### SHORT PROBLEM
Starting with the line that contains "Continue the Blender" and stopping after the line that contains "x = 1.5+.33*k;", output every line exactly as it stands.

### EXTRACTED RECORDS

━━━━

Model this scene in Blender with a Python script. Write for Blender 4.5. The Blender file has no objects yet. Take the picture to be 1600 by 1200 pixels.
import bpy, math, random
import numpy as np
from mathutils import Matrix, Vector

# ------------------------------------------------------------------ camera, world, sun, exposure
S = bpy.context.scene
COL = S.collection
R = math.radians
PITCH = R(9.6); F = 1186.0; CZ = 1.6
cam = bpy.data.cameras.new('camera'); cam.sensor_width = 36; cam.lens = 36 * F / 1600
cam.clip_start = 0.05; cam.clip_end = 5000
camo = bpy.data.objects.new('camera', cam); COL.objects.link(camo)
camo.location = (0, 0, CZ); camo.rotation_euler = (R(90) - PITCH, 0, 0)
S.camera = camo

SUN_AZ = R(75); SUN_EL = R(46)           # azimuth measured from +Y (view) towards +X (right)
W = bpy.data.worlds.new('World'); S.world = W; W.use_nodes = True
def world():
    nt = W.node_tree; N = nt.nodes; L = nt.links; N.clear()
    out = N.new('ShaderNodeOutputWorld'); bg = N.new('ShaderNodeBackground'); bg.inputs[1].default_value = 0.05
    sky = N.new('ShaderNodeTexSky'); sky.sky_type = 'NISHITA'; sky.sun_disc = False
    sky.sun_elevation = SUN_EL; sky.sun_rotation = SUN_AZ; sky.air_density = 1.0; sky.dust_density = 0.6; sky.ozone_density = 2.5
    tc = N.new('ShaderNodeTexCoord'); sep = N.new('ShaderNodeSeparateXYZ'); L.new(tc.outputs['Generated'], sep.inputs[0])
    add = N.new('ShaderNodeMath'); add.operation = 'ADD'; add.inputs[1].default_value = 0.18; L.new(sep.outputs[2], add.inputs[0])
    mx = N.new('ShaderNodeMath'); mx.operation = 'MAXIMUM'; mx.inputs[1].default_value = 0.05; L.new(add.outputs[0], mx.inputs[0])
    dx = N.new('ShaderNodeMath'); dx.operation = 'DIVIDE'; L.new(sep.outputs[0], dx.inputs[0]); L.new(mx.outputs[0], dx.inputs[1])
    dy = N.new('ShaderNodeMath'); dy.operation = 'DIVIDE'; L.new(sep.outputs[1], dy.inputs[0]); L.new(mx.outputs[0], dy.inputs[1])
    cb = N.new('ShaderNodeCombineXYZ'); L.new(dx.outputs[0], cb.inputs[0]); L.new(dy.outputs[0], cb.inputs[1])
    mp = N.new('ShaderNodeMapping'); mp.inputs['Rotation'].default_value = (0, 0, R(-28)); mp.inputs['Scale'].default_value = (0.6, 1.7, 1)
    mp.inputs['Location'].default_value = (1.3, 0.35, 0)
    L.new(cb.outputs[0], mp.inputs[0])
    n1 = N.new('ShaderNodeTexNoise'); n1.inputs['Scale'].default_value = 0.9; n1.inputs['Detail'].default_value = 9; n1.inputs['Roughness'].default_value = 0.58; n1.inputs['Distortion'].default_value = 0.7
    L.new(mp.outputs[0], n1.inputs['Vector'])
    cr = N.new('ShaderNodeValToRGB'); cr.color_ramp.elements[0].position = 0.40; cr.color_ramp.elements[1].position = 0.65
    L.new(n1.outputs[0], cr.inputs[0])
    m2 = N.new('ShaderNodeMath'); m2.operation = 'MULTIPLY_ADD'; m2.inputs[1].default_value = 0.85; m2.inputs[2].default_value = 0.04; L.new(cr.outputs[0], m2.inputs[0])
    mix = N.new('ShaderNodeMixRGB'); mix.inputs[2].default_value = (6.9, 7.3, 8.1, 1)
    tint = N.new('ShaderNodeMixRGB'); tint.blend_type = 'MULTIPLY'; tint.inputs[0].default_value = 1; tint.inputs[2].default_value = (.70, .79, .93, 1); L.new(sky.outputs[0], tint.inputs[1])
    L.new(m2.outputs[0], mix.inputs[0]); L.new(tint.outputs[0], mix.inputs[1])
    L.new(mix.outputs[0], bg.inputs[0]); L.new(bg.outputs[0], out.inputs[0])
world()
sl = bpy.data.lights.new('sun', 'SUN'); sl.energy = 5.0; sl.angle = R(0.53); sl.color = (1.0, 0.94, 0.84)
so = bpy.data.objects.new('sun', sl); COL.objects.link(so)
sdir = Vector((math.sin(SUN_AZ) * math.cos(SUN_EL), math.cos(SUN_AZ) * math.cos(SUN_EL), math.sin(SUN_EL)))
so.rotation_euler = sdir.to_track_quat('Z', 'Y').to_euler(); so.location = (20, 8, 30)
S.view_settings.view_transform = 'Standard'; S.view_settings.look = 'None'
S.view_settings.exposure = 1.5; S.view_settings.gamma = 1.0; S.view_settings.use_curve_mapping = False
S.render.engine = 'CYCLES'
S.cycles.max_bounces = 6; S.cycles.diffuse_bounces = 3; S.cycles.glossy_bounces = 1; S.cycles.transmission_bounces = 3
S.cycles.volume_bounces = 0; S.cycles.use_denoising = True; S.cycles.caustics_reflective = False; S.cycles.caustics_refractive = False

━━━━

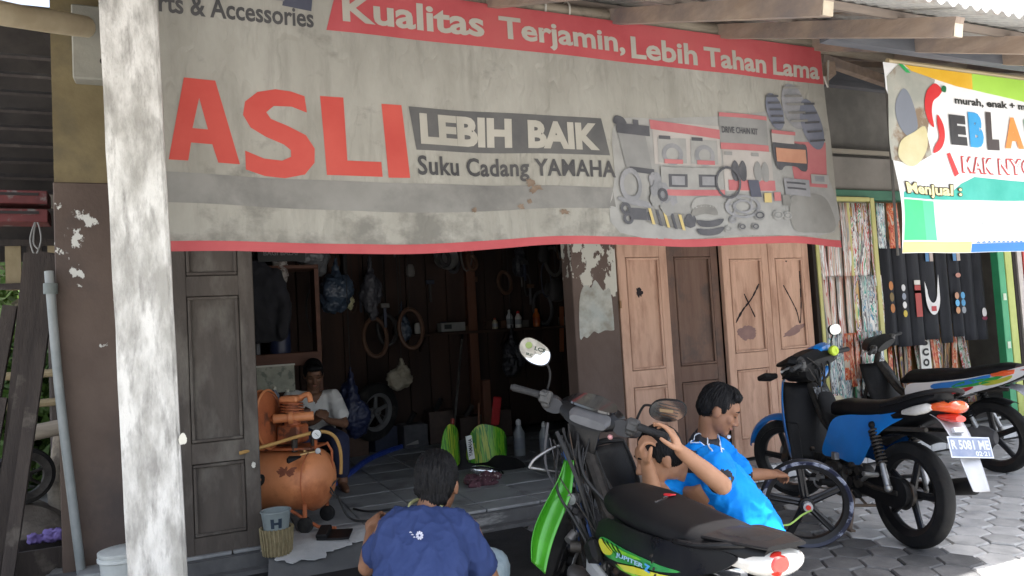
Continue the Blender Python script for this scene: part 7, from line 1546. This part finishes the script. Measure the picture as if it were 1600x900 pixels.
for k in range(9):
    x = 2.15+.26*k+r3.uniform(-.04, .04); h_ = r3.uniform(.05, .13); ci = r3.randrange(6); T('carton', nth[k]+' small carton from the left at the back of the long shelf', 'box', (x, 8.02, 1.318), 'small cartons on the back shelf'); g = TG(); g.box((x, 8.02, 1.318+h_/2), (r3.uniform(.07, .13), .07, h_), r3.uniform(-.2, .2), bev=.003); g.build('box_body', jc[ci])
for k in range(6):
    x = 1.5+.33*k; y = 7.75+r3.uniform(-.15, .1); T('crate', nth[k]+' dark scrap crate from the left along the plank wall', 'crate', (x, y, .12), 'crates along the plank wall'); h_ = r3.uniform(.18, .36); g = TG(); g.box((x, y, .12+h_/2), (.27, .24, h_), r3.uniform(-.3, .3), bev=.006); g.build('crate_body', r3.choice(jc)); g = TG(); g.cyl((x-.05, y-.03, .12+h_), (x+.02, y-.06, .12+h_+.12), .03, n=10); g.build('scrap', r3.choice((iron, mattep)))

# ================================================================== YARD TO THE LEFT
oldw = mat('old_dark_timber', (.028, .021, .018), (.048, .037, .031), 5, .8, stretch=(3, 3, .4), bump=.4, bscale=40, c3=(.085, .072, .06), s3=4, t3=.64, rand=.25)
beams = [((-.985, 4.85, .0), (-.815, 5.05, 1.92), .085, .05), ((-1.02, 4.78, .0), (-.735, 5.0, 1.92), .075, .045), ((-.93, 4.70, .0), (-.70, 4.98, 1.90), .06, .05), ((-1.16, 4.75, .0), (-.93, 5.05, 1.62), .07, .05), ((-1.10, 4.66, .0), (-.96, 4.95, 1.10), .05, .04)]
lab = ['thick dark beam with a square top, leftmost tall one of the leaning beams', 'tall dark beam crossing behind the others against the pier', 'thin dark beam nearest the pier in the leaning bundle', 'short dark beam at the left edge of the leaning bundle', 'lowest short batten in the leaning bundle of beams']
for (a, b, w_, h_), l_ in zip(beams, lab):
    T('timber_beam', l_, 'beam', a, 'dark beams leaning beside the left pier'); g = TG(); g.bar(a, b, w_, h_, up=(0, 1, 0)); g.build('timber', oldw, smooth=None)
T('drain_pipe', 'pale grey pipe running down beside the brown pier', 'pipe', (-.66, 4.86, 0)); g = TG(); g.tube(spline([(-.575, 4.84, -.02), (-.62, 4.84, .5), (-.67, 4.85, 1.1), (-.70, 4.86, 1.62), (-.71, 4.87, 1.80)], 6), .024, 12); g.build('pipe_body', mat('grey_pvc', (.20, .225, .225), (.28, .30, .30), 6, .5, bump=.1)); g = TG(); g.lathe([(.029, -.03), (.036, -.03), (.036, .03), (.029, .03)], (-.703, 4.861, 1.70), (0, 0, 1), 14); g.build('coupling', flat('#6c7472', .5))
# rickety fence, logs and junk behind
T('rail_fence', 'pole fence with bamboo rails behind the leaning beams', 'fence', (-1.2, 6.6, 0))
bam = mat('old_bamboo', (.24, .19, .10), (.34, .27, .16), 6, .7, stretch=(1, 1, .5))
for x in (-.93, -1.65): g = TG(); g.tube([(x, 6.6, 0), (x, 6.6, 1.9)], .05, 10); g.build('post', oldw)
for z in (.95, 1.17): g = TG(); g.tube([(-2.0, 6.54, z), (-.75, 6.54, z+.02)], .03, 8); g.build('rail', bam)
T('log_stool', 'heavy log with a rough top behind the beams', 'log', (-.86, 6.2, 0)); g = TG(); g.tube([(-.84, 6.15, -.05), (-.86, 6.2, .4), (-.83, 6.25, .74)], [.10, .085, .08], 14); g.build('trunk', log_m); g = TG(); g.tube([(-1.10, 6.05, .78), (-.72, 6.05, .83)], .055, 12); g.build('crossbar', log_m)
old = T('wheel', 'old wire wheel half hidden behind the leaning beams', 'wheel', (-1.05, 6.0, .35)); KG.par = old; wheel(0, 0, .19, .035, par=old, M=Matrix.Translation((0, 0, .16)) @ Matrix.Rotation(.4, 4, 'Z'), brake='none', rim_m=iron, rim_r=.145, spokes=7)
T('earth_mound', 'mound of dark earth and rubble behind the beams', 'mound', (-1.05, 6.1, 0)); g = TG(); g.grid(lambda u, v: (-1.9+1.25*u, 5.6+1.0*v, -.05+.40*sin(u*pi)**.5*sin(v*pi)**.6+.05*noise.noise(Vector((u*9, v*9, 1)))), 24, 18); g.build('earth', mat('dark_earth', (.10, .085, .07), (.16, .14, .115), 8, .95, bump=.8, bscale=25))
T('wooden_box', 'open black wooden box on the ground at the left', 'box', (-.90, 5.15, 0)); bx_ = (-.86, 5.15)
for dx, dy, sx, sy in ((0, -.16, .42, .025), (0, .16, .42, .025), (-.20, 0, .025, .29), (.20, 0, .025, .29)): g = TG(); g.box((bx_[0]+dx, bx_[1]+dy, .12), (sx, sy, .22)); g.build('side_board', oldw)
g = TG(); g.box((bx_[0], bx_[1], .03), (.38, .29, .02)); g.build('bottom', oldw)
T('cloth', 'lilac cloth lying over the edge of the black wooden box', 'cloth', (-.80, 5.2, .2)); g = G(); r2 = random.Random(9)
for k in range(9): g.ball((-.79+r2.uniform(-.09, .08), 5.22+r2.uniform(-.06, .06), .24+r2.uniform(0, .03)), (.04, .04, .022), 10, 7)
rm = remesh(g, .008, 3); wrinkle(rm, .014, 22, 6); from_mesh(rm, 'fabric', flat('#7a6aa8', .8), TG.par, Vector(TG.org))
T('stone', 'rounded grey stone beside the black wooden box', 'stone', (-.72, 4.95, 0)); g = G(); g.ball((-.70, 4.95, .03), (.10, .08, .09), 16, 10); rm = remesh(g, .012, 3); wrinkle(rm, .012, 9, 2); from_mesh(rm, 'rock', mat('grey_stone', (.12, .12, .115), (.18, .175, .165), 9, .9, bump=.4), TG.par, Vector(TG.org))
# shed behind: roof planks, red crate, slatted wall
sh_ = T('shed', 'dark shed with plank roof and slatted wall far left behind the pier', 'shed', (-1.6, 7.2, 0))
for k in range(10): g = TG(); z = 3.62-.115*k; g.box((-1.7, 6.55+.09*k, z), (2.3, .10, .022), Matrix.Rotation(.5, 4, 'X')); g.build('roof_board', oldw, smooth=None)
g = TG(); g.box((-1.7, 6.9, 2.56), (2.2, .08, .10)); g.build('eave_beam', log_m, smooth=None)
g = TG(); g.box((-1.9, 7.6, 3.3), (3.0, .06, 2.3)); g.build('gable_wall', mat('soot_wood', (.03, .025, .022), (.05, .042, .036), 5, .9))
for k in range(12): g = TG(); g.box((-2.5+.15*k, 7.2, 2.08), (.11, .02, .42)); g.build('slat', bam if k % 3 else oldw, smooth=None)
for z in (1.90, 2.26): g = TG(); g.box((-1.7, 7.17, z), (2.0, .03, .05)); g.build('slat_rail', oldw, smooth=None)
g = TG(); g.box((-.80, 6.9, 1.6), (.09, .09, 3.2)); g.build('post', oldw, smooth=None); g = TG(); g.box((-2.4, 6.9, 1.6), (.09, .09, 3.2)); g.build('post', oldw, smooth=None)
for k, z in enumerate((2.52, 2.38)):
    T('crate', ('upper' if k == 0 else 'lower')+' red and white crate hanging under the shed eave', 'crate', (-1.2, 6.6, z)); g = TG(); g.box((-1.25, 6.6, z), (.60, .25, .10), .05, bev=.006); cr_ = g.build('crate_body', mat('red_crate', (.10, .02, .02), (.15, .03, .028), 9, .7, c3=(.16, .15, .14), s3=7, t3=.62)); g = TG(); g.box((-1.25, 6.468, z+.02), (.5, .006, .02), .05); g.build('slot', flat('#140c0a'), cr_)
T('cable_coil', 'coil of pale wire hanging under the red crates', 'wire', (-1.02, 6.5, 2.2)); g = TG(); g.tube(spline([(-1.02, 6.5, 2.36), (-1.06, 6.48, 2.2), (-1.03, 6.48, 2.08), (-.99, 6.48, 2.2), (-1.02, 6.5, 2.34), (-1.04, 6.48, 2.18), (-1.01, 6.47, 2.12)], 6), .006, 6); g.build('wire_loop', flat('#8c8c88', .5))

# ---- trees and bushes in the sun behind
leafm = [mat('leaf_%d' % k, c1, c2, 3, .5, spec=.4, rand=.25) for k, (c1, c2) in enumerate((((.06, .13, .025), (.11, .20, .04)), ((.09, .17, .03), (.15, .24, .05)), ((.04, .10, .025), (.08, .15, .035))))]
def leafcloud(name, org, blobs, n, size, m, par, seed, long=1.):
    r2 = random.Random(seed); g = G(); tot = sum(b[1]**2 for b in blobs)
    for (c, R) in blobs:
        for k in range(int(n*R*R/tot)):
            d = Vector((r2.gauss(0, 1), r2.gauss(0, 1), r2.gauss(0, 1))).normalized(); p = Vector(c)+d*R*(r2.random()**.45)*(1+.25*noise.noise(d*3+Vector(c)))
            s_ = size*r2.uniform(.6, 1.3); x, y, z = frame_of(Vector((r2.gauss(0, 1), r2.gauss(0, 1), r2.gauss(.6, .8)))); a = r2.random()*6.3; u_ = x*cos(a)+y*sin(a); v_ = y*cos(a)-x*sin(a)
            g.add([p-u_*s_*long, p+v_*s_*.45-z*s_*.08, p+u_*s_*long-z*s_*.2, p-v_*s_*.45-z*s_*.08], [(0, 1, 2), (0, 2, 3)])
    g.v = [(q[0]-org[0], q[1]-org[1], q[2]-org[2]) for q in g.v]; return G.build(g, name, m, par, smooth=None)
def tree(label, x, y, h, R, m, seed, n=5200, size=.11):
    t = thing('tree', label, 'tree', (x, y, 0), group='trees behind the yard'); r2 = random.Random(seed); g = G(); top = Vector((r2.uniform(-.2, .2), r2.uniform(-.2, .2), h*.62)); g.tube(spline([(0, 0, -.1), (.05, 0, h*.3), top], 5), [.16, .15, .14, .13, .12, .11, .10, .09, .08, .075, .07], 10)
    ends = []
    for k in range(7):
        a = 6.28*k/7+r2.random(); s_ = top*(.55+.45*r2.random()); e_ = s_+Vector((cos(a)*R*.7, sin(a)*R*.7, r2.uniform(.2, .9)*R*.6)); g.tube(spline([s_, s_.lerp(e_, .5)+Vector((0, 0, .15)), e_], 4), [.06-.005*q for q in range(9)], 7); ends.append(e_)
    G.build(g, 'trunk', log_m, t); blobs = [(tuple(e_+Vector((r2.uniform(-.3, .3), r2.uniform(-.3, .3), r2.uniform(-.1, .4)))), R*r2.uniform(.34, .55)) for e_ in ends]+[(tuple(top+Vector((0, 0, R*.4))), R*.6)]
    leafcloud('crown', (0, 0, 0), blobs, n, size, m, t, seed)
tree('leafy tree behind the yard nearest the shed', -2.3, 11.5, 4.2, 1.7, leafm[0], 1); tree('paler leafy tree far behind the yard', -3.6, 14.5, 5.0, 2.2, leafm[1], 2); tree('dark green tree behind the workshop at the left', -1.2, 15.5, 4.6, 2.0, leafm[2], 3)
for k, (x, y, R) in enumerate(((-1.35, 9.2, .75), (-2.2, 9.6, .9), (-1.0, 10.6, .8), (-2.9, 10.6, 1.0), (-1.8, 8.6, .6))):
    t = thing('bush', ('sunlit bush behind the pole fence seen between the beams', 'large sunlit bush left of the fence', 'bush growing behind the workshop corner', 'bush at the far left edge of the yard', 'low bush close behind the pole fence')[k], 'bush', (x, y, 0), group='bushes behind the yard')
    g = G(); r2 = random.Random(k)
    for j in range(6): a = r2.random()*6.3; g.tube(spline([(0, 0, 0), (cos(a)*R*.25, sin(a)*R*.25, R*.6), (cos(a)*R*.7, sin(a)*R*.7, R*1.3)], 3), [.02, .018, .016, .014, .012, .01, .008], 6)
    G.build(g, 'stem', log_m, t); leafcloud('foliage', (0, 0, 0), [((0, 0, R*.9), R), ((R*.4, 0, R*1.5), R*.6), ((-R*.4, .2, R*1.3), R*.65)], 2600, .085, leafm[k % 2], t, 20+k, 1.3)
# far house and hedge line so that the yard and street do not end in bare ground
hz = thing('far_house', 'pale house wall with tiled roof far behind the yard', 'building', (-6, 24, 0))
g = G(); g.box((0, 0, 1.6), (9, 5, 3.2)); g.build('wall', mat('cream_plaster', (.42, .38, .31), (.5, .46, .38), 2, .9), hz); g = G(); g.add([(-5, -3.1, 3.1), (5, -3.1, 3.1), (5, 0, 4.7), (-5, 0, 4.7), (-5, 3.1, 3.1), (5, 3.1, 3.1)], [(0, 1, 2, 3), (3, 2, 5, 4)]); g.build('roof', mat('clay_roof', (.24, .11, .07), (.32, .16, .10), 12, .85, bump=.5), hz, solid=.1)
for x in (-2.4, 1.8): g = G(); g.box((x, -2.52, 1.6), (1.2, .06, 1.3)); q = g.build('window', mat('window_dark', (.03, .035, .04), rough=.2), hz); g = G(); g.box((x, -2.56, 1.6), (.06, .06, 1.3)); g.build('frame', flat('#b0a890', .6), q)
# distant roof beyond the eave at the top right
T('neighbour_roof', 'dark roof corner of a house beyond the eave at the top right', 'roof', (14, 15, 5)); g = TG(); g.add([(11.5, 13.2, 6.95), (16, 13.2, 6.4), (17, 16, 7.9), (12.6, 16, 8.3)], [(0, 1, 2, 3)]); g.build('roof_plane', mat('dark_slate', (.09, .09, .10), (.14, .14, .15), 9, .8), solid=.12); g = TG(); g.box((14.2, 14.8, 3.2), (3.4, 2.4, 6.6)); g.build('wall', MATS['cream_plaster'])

━━━━

### WRITTEN RESPONSE
Continue the Blender Python script for this scene: part 7, from line 1546. This part finishes the script. Measure the picture as if it were 1600x900 pixels.
for k in range(9):
    x = 2.15+.26*k+r3.uniform(-.04, .04); h_ = r3.uniform(.05, .13); ci = r3.randrange(6); T('carton', nth[k]+' small carton from the left at the back of the long shelf', 'box', (x, 8.02, 1.318), 'small cartons on the back shelf'); g = TG(); g.box((x, 8.02, 1.318+h_/2), (r3.uniform(.07, .13), .07, h_), r3.uniform(-.2, .2), bev=.003); g.build('box_body', jc[ci])
for k in range(6):
    x = 1.5+.33*k; y = 7.75+r3.uniform(-.15, .1); T('crate', nth[k]+' dark scrap crate from the left along the plank wall', 'crate', (x, y, .12), 'crates along the plank wall'); h_ = r3.uniform(.18, .36); g = TG(); g.box((x, y, .12+h_/2), (.27, .24, h_), r3.uniform(-.3, .3), bev=.006); g.build('crate_body', r3.choice(jc)); g = TG(); g.cyl((x-.05, y-.03, .12+h_), (x+.02, y-.06, .12+h_+.12), .03, n=10); g.build('scrap', r3.choice((iron, mattep)))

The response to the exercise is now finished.